[Problem statement] Transcribe the data in full and exactly, omitting any pictures.
⁂
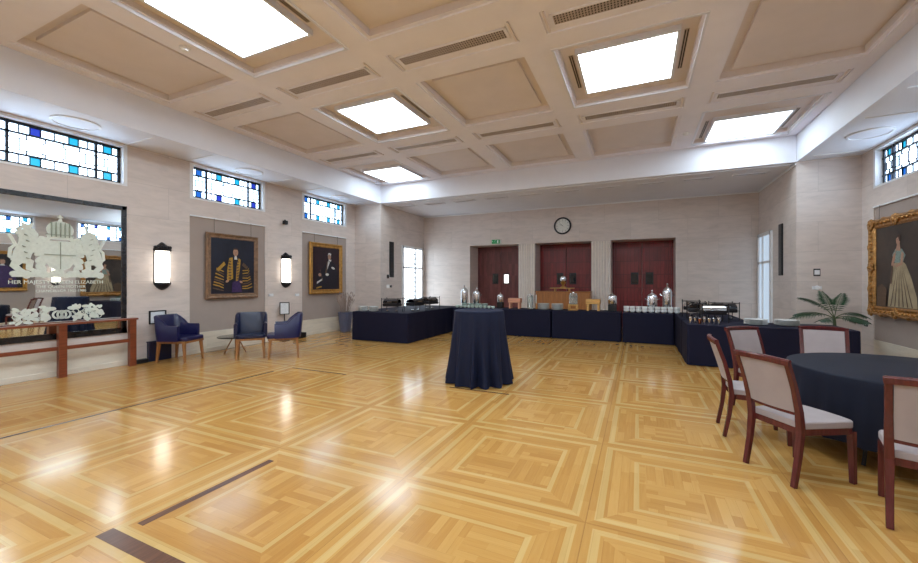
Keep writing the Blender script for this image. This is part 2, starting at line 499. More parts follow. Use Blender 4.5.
LAMPS = {(0, 0), (4, 0), (1, 1), (3, 1), (1, 2), (3, 2), (1, 3), (3, 3), (1, 4), (3, 4), (0, 5), (4, 5)}
ye = YP
for j, cy in enumerate(CY):
    y_hi = cy + HY + 0.22 if j else YP
    y_lo = cy - HY - 0.22
    for i, cx in enumerate(CX):
        x0, x1 = xs[i], xs[i + 1]
        lamp = (i, j) in LAMPS
        deep = 0.10 if lamp else 0.12
        # rim moulding: two small steps, then the recess
        ring(x0, x1, y_lo, y_hi, cx - HX, cx + HX, cy - HY, cy + HY, ZC, ZC + 0.025)
        ring(cx - HX, cx + HX, cy - HY, cy + HY, cx - HX + 0.05, cx + HX - 0.05, cy - HY + 0.05, cy + HY - 0.05, ZC + 0.025, ZC + deep, 0, 1)
        a0, a1, b0, b1 = cx - HX + 0.05, cx + HX - 0.05, cy - HY + 0.05, cy + HY - 0.05
        z = ZC + deep
        if lamp:
            w.quad((a0, b0, z), (a1, b0, z), (a1, b1, z), (a0, b1, z), 1)
        else:
            # raised inner panel with a channel round it
            e = 0.14
            ring(a0, a1, b0, b1, a0 + e, a1 - e, b0 + e, b1 - e, z, z - 0.045, 1, 1)
            w.quad((a0 + e, b0 + e, z - 0.045), (a1 - e, b0 + e, z - 0.045), (a1 - e, b1 - e, z - 0.045), (a0 + e, b1 - e, z - 0.045), 1)
    if j < 5:
        vy = VY[j]; y1, y0 = y_lo, CY[j + 1] + HY + 0.22
        for i, cx in enumerate(CX):
            ring(xs[i], xs[i + 1], y0, y1, cx - HX, cx + HX, vy - 0.225, vy + 0.225, ZC, ZC + 0.02)
            w.quad((cx - HX, vy - 0.225, ZC + 0.02), (cx + HX, vy - 0.225, ZC + 0.02), (cx + HX, vy + 0.225, ZC + 0.02), (cx - HX, vy + 0.225, ZC + 0.02))
    else:
        w.quad((BL, YF, ZC), (BR, YF, ZC), (BR, y_lo, ZC), (BL, y_lo, ZC))
struct(w.build('ceiling', [M['ceil'], M['panel']]))
struct(MB().box(XL - 0.4, XR + 0.4, YF - 0.3, YB + 1.4, 4.9, 5.0).build('ceiling_slab', M['ceil']))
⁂
[Task result]
Keep writing the Blender script for this image. This is part 2, starting at line 499. More parts follow. Use Blender 4.5.
LAMPS = {(0, 0), (4, 0), (1, 1), (3, 1), (1, 2), (3, 2), (1, 3), (3, 3), (1, 4), (3, 4), (0, 5), (4, 5)}
ye = YP
for j, cy in enumerate(CY):
    y_hi = cy + HY + 0.22 if j else YP
    y_lo = cy - HY - 0.22
    for i, cx in enumerate(CX):
        x0, x1 = xs[i], xs[i + 1]
        lamp = (i, j) in LAMPS
        deep = 0.10 if lamp else 0.12
        # rim moulding: two small steps, then the recess
        ring(x0, x1, y_lo, y_hi, cx - HX, cx + HX, cy - HY, cy + HY, ZC, ZC + 0.025)
        ring(cx - HX, cx + HX, cy - HY, cy + HY, cx - HX + 0.05, cx + HX - 0.05, cy - HY + 0.05, cy + HY - 0.05, ZC + 0.025, ZC + deep, 0, 1)
        a0, a1, b0, b1 = cx - HX + 0.05, cx + HX - 0.05, cy - HY + 0.05, cy + HY - 0.05
        z = ZC + deep
        if lamp:
            w.quad((a0, b0, z), (a1, b0, z), (a1, b1, z), (a0, b1, z), 1)
        else:
            # raised inner panel with a channel round it
            e = 0.14
            ring(a0, a1, b0, b1, a0 + e, a1 - e, b0 + e, b1 - e, z, z - 0.045, 1, 1)
            w.quad((a0 + e, b0 + e, z - 0.045), (a1 - e, b0 + e, z - 0.045), (a1 - e, b1 - e, z - 0.045), (a0 + e, b1 - e, z - 0.045), 1)
    if j < 5:
        vy = VY[j]; y1, y0 = y_lo, CY[j + 1] + HY + 0.22
        for i, cx in enumerate(CX):
            ring(xs[i], xs[i + 1], y0, y1, cx - HX, cx + HX, vy - 0.225, vy + 0.225, ZC, ZC + 0.02)
            w.quad((cx - HX, vy - 0.225, ZC + 0.02), (cx + HX, vy - 0.225, ZC + 0.02), (cx + HX, vy + 0.225, ZC + 0.02), (cx - HX, vy + 0.225, ZC + 0.02))
    else:
        w.quad((BL, YF, ZC), (BR, YF, ZC), (BR, y_lo, ZC), (BL, y_lo, ZC))
struct(w.build('ceiling', [M['ceil'], M['panel']]))
struct(MB().box(XL - 0.4, XR + 0.4, YF - 0.3, YB + 1.4, 4.9, 5.0).build('ceiling_slab', M['ceil']))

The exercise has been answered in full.